Saturday, April 21, 2012

A History of Jazz



This is short documentary of the history of jazz which traces the roots of jazz back to the Slave Trade and its African Roots.

Dave Koz : You Make Me Smile



This is a live performance of one of my favorite jazz records entitled You Make Me Smile by Dave Koz. I remember this song being played a lot when i was little so i thought i'd share it with you guys. hope you like it and consider adding jazz to your library of music.

Tuesday, April 17, 2012

NEW ORLEANS JAZZ

Dixieland music referred to as Hot Jazz, Early Jazz or New Orleans Jazz is a style of jazz music which developed in New Orleans at the start of the 20th century and was spread to Chicago and New York City by New Orleans bands in the 1910s. Its well known jazz standard songs from the Dixieland era, such as "Basin Street Blues" and "When the Saints Go Marching In" are known even to non-jazz fans. An early style of jazz that was developed in New Orleans is the earliest style of Jazz music. The style combined earlier brass marches, French Quadrilles, ragtime and blues with collective polyphonic improvisation.
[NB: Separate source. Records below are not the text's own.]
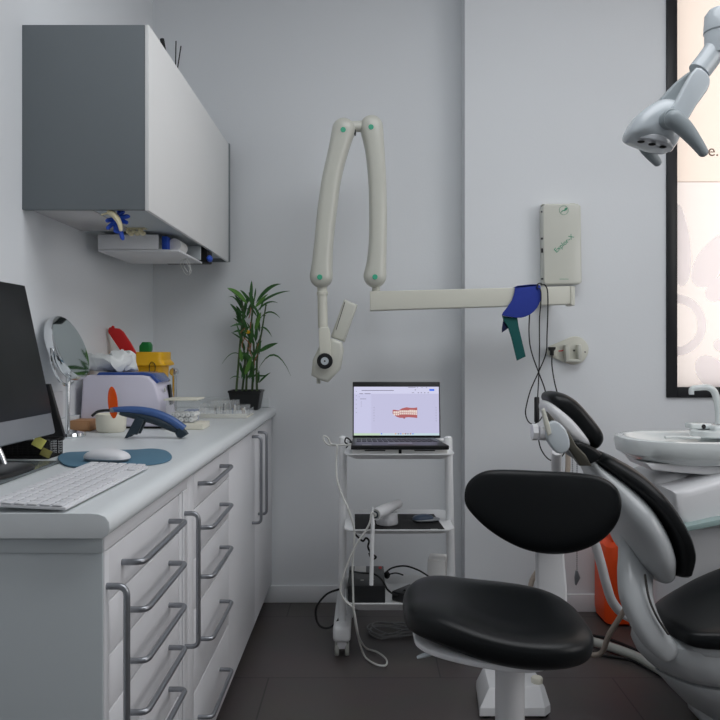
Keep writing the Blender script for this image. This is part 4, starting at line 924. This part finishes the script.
# ------------------------------------------------------------------ dental chair
t = thing('dental_chair', 'black padded dental chair with grey shell, leaned back', 'dental chair', (1.1, 2.25, 0))
YCc = 2.26
def se_ring(c, u, v, a, b, p=3.0, n=32):
    out = []
    for k in range(n):
        q = 2*PI*k/n; cu_ = math.cos(q); su = math.sin(q)
        out.append(Vector(c)+Vector(u)*(a*math.copysign(abs(cu_)**(2/p), cu_))+Vector(v)*(b*math.copysign(abs(su)**(2/p), su)))
    return out
EY = Vector((0, 1, 0))
def band(name, m_, front, back, ws, p=3.4, sub=5, parent=None, shift=0):
    # front/back: measured edges of the near side; ws: half widths
    F_ = []; 
    for (fa, fb), (ba, bb), w_ in zip(front, back, ws):
        Yn = YCc-w_*.88; f = Vector((*xz(fa, fb, Yn), 0)); b = Vector((*xz(ba, bb, Yn), 0)); F_.append((Vector((f.x, 0, f.y)), Vector((b.x, 0, b.y)), w_))
    fs = catmull([a for a, _, _ in F_], sub); bs = catmull([b for _, b, _ in F_], sub); wsx = catmull([(c, 0, 0) for _, _, c in F_], sub)
    m = MB(); rg = []
    for f, b, w_ in zip(fs, bs, wsx):
        c = (f+b)/2+Vector((0, YCc+shift, 0)); v = (f-b)/2; rg.append(se_ring(c, EY, v.normalized(), w_.x, v.length, p))
    # rounded ends
    def shrink(r, k, off): 
        c = sum(r, Vector())/len(r); return [c+(q-c)*k+off for q in r]
    d0 = (sum(rg[0], Vector())-sum(rg[1], Vector())).normalized(); d1 = (sum(rg[-1], Vector())-sum(rg[-2], Vector())).normalized()
    th = .022
    rg = [shrink(rg[0], .75, d0*th*.75), shrink(rg[0], .92, d0*th*.42)]+rg+[shrink(rg[-1], .92, d1*th*.42), shrink(rg[-1], .75, d1*th*.75)]
    m.rings(rg); return m.build(name, m_, parent or t)
# backrest cushion and shell
fr = [(617, 458), (645, 474), (670, 498), (689, 527), (698, 553), (694, 574)]
bk = [(603, 467), (629, 487), (653, 508), (670, 534), (677, 555), (675, 573)]
band('back_cushion', VINYL, fr, bk, [.10, .16, .21, .225, .22, .20])
fr2 = [(602, 466), (633, 485), (658, 507), (675, 534), (682, 556), (679, 573)]
bk2 = [(592, 472), (612, 502), (630, 530), (643, 554), (650, 572), (659, 584)]
band('back_shell', DGREY, fr2, bk2, [.085, .15, .205, .218, .212, .18], p=2.6)
# headrest
YH = 2.24
def pxpillow(px, Yc_, half, m_, name, p=4.0, par=None):
    MB().pillow([xz(a, b, Yc_-half*.8) for a, b in px], (0, Yc_, 0), (1, 0, 0), (0, 0, 1), (0, -1, 0), half, half, p, smooth=4, K=12).build(name, m_, par or t)
pxpillow([(552, 394), (563, 393), (577, 400), (592, 416), (604, 432), (606, 442), (600, 450), (591, 447), (583, 436), (569, 420), (556, 408), (550, 400)], 2.255, .085, VINYL, 'headrest_cushion', 4)
pxpillow([(551, 402), (562, 408), (576, 421), (589, 437), (594, 446), (588, 450), (577, 445), (562, 432), (551, 419), (547, 408)], 2.25, .085, DWHITE, 'headrest_shell', 3.4)
Ya = 2.11
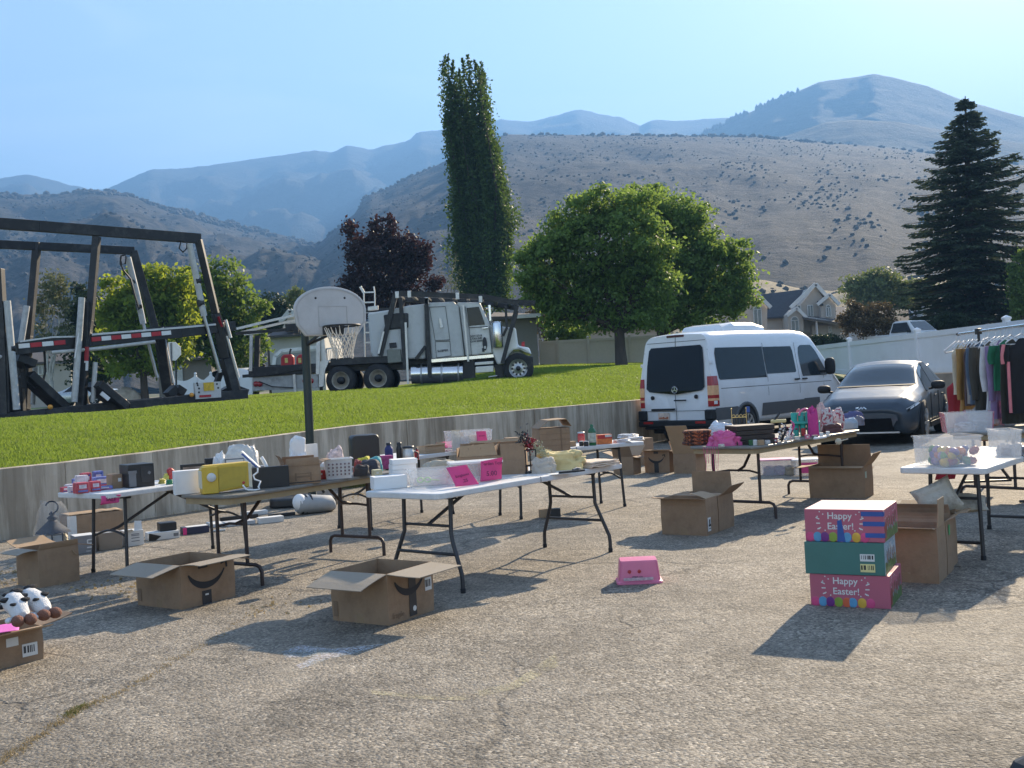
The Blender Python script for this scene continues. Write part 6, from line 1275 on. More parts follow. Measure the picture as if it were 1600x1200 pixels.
bottle('red drink can beside the green bottle', 903, 914, 691, 16, REDC, ALU, neck=.85, name='can', cat='can', lab=pm('can_label', (.5, .08, .07), var=.4, scale=40)); bottle('tall green glass bottle with a pale label', 920, 932, 696, 33, GRNB, GRNB, neck=.35, lab=pm('pale_green_label', (.42, .48, .42), var=.3, scale=30))
for i, (x0, x1) in enumerate(((905, 912), (912, 920))): bottle(('black jar in front of the red can', 'black jar beside the green bottle')[i], x0, x1, 697, 8, BLKP, PAPW, neck=.8, name='jar', cat='jar')
prop_box('red and orange printed box beside the green bottle', 'box', 932, 959, 694, 15, Z, ORG, .12, .25, 'printed_box', extra=chain(face_label(REDC, .5, .78, 1., .4, 'red_band'), face_label(PAPW, .75, .85, .45, .25, 'white_band')))
for i, (x0, x1, by, lb) in enumerate(((960, 985, 692, 'white printed leaflet at the end of the far white table'), (980, 1006, 688, 'glossy leaflet nearest the corner of the far white table'), (966, 996, 684, 'pile of pale papers behind the leaflets'))):
    heap(lb, 'paper', x0, x1, by, 5, Z, pm('leaflet', (.6, .58, .57), rough=.4, var=.3, scale=22), .16, .5, name='leaflet', group='papers on the far white table')
# ---- near white table
ZT = Z
def step(o, w, h, d):
    for i in range(4): MB().box((-w / 2 - .002, -.0025, h * (.2 + .2 * i)), (w / 2 + .002, 0, h * (.2 + .2 * i) + .003)).build('box_seam', pm('box_shadow', (.35, .35, .36)), o)
prop_box('low white foam tray at the near corner of the white table', 'foam tray', 582, 640, 764, 20, ZT, FOAM, .16, .2)
for i in range(5): prop_box('slim white box, %s of the stack on the foam tray' % ('bottom', 'second from the bottom', 'middle', 'fourth from the bottom', 'top')[i], 'box', 610 + i * .6, 655 + (2 if i == 4 else 0), 758, 9.2, ZT, FOAM, .15, .18 + .02 * (i % 2), 'white_box', group='slim white boxes stacked on the white table', bev=.002, lift=.0405 * i, hm=.040)
b1, bw1, bh1 = clearbin('shallow frosted bin with green toy glasses at the near table edge', 640, 714, 762, 27, ZT, .22, .16)
b2, bw2, bh2 = clearbin('frosted bin with a white lid tucked behind the pink price sheets', 704, 788, 753, 26, ZT, .2, .14, lid=FROST2)
g_ = thing('toy_glasses', 'lime green toy glasses inside the shallow frosted bin', 'toy glasses', b1.matrix_basis @ V((-.06, .04, .03)), -.1); GG = pm('lime_plastic', (.25, .5, .08), rough=.3)
for s in (-1, 1): MB().tube([V((s * .028 + .022 * math.cos(t * .5236), 0, .03 + .018 * math.sin(t * .5236))) for t in range(13)], .005).build('lens_ring', GG, g_)
MB().tube([(-.006, 0, .03), (.006, 0, .03)], .004).build('bridge', GG, g_); MB().tube([(.05, 0, .03), (.11, .03, .02)], .004).build('temple', GG, g_)
heap('pinkish tissue packed in the shallow frosted bin', 'tissue', 646, 702, 758, 13, ZT + .006, pm('tissue', (.62, .50, .46), rough=.9, var=.2), .12, .4)
Yp = b1.location.y - .03
sheet('pink price sheet folded at a slant over the frosted bin', 'price sheet', [T_(697, 731, Yp - .01), T_(729, 726, Yp + .03), T_(749, 756, Yp + .0), T_(712, 761, Yp - .06)], PINKS, txt=[('Sunglasses', .026, .5), ('.25', .035, .78)], curl=.012)
Yp = b2.location.y - .04
sheet('upright pink price sheet with marker writing on the bin behind', 'price sheet', [T_(751, 721, Yp), T_(785, 714.5, Yp + .06), T_(784.5, 748, Yp + .05), T_(750, 753, Yp - .02)], PINKS, txt=[('Garden Toys', .032, .2), ('5.00', .05, .68)], curl=.014)
heap('cream cloth bag lying behind the white slim boxes', 'bag', 662, 714, 742, 22, ZT, CREAM, .16, .25)
pd = at(784, 743, ZT) + V((0, .07, 0)); o = thing('cardboard_box', 'open cardboard box with dividers in the middle of the white table', 'box', pd, -.12); sD = pd.y / FPX; w_ = 110 * sD; h_ = 49 * sD
q = lambda z: [V((-w_ * .64, 0, z)), V((w_ * .34, 0, z)), V((w_ * .34, .22, z)), V((-w_ * .64, .22, z))]
t_ = .005; mb = MB(); mb.box((-w_ * .64, 0, 0), (w_ * .34, t_, h_ * .62)); mb.box((-w_ * .0, -.004, 0), (w_ * .34, 0, h_ * .98)); mb.box((-w_ * .64, .21, 0), (w_ * .34, .215, h_)); mb.box((-w_ * .64, t_, 0), (-w_ * .63, .21, h_ * .9)); mb.box((w_ * .33, t_, 0), (w_ * .34, .21, h_)); mb.box((-w_ * .63, t_, .001), (w_ * .33, .21, .006)); mb.build('box_body', KRA, o)
for x in (-.45, -.27, -.08): MB().prism([(w_ * x, t_, .01), (w_ * x, .2, .01), (w_ * x + .006, .2, h_ * .98), (w_ * x - .01, t_, h_ * .9)], (.004, 0, 0)).build('divider', KRD, o)
MB().prism([(-w_ * .6, -.006, h_ * .62), (-w_ * .05, -.006, h_ * .64), (-w_ * .1, .012, h_ * 1.02), (-w_ * .58, .012, h_ * .96)], (0, .004, 0)).build('flap', KRB, o)
MB().prism([(-w_ * .5, .2, h_), (w_ * .3, .2, h_ * 1.02), (w_ * .31, .22, h_ * 1.10), (-w_ * .48, .22, h_ * 1.06)], (0, .004, 0)).build('flap', KRB, o)
def lantern():
    p, w, s = sp(815, 837, 739, ZT); o = thing('lantern', 'black metal lantern frame decked with red and white artificial flowers', 'lantern', (p.x, p.y, ZT), .5); h = 36 * s; a = w * .42
    MB().box((-a * 1.2, -a * 1.2, 0), (a * 1.2, a * 1.2, .014)).build('base', BLKP, o, bevel=.003); mb = MB()
    for x in (-a, a):
        for y in (-a, a): mb.bar((x, y, .014), (x, y, h), .008, .008)
    mb.each('post', BLKP, o); mb = MB()
    for z_ in (.06, h): [mb.bar(p_, q_, .008, .008) for p_, q_ in (((-a, -a, z_), (a, -a, z_)), ((a, -a, z_), (a, a, z_)), ((a, a, z_), (-a, a, z_)), ((-a, a, z_), (-a, -a, z_)))]
    mb.build('rail', BLKP, o)
    C = np.array([[random.gauss(-.03, .025), random.gauss(0, .03), random.gauss(h + .09, .035)] for _ in range(170)]); npmesh('dark_leaves', leafverts(C, .035, .3), 4, pm('black_leaf', (.02, .025, .028), rough=.3), o)
    C = np.array([[random.gauss(.015, .02), random.gauss(-.02, .02), random.gauss(h + .05, .035)] for _ in range(160)]); npmesh('red_petals', leafverts(C, .022, .8), 4, pm('red_petal', (.30, .02, .03)), o)
    C = np.array([[.03 + .12 * t + random.gauss(0, .02), random.gauss(-.03, .02), h + .05 - .10 * t + random.gauss(0, .022)] for t in RNG.random(320)]); npmesh('pale_sprigs', leafverts(C, .026, .35), 4, pm('pale_sprig', (.42, .43, .30)), o)
lantern()
heap('pale net skirt with yellow layers spread on the white table', 'cloth', 836, 912, 735, 27, ZT, LEMON, .24, .35, fr=4); heap('sheer white net bunched beside the lantern', 'cloth', 832, 868, 740, 22, ZT, pm('white_net', (.66, .60, .52), rough=.9, alpha=.7, bump=.4, bscale=40), .18, .4, fr=4)
def pcloth():
    p = at(932, 729, ZT); w = 62 * p.y / FPX; mb = MB()
    for i in range(3): mb.grid(lambda u, v: V(((u - .5) * w * (1 - .05 * i), (v - .4) * .3, .014 + .016 * i + .008 * noise.noise(V((u * 4, v * 4, i)))) if u > 0 else V(((u - .5) * w * (1 - .05 * i), (v - .4) * .3, .008 + .016 * i))), 16, 8)
    return one(mb, 'folded_cloth', 'peach cloth folded flat at the far end of the white table', 'cloth', PEACH, p, R(38), solid=.012)
pcloth()
p, w_, s_ = sp(868, 918, 739, ZT); o = thing('toy_sword', 'black toy blade and grip lying on papers at the table edge', 'toy', p, R(22)); MB().prism([(-.12, -.01, .004), (.06, -.014, .004), (.13, .012, .004), (.1, .03, .004), (-.1, .012, .004)], (0, 0, .016)).build('blade', BLKP, o, bevel=.004); MB().tube([(.02, .01, .02), (.06, .03, .03), (.1, .04, .02)], .012).build('grip', GRYP, o); MB().prism([(-.2, -.02, 0), (.05, -.03, 0), (.06, .09, 0), (-.19, .1, 0)], (0, 0, .003)).build('paper', PAPW, o)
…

While instrumentation and size of bands can be very flexible the standard band consists of a front line of trumpet, trombone, and clarinet with a "rhythm section" of at least two of the following instruments, guitar or banjo, string bass, or tuba, piano and drums.

Monday, April 16, 2012

Local Scenes

Jazz music has many local scenes like Cape Town, Kansas City, West Coast and last but not least, New Orleans. In Cape Town. jazz is known as Cape Jazz which is a genre of jazz music similar to the popular music style known as marabi, though more improvisational in character which is performed in the very southern part of Africa. Where marabi is a piano jazz style, in the beginning this music grew from the instruments that can be carried in a street parade such as brass instruments, banjos, guitars and percussion instruments. Kansas City Jazz is a style of jazz that developed in Kansas City, Missouri and the surrounding Kansas City Metropolitan Area during the 1930s and marked the transition from the structured big band style to the musical improvisation style of Bebop. The hard swinging, bluesy transition style is bracketed by Count Basie who in 1929 signed with the Bennie Moten's Kansas City Orchestra and Kansas City native Charlie Parker who was to usher in the Bebop style in the 1940s. Kansas City is known as one of the most popular "cradles of jazz".

Tuesday, April 10, 2012

Modal Jazz

Modal Jazz is jazz that uses musical modes rather than chord progressions as a harmonic framework.The term comes from the use of the pitches of particular modes in the creation of solos, modal jazz compositions or accompaniments may only or additionally make use of many techniques, slow moving harmonic rhythm where single chords may last four to sixteen or more measures. Pedal points and drones, and absent or suppressed standard functional chord progressions. Quartal harmonies or melodies are also used.

AFRO-CUBAN JAZZ

Afro-Cuban jazz is the earliest form of Latin jazz. It mixes Afro-Cuban clave- based rhythms with jazz harmonies and techniques of improvisation. Afro-Cuban jazz first emerged in 1943 with the Cuban musicians Mario Bauza and Francisco Raul Gutierrez Grillo "Machito" in the band Machito and his Afro-Cubans based in New York City. In 1947 the collaborations of bebop innovator Dizzy Gillespie with Cuban percussionist Chano Pozo brought Afro-Cuban jazz mainstream. Bauza's initial composition within the genre was referred to as descarga, while Gillespie's approach was originally called cubop. During its first decades, the Afro-Cuban jazz movement was stronger in the United States than in Cuba itself.

Jazz Rock

Jazz rock is known as a musical fusion genre that developed from mixing funk and R&B rhythms and the amplification and electronic effects of rock music, complex time signatures derived from non-western music and extended typically instrumental compositions with a jazz approach to lengthy group improvisations often using wind and brass and displayed a high level of instrumental technique. The term "jazz rock" is often used as a synonym for "jazz fusion" as well as for music performed by late 1960s and 1970s era rock bands that added jazz elements to their music.